Takes what should be a simple, straightforward concept - like contacting your family aboard a ship - and makes it cumbersome.
Want to send your family member a text or call them? Open the app. The phone icon is for calls. The speech bubble is for text. BUT, in order to do either you’ll need to counter-intuitively click on the speech bubble. Smart.
When you do that, you get the menu offering phone or text messaging options. Choose the phone icon and it will open up the phone keyboard - which you will never use because everyone is assigned their own personal on-board ship number.. So, now you will have to go to the bottom of the phone and open the contacts menu where you had previously, painstakingly entered all your contacts’ information.

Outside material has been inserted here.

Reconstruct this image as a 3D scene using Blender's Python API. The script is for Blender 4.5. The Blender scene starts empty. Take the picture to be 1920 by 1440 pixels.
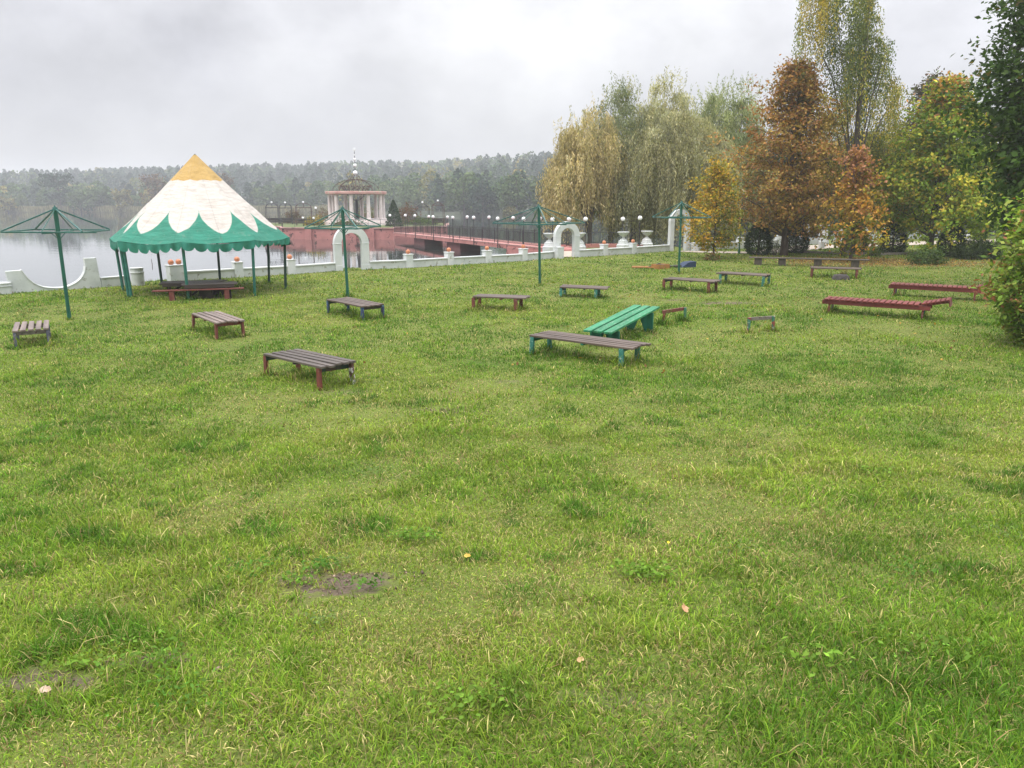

When you open the contacts menu you’ll instinctively touch the name of the person you want to call. Why? Because every iPhone and every other phone in the whole wide world does that. But no. Here, touching the name of the person you want to call (or text) opens the editing menu. What you actually need to do is touch the phone icon that’s over on the far right.
Would you like to send a group text to the 12 other members of your family telling them that Norwegian messed up your dinner reservation? You can’t! The app doesn’t do group texting, just because.
Will your text get through? A lot of the time, yes. Sometimes, no. Would you be furious if you had to pay for this app or the service it sometimes provides? Absolutely.
Is it better than nothing? Sure. But having a smartly designed app would be one less thing folks cruising on Norwegian would have to complain about.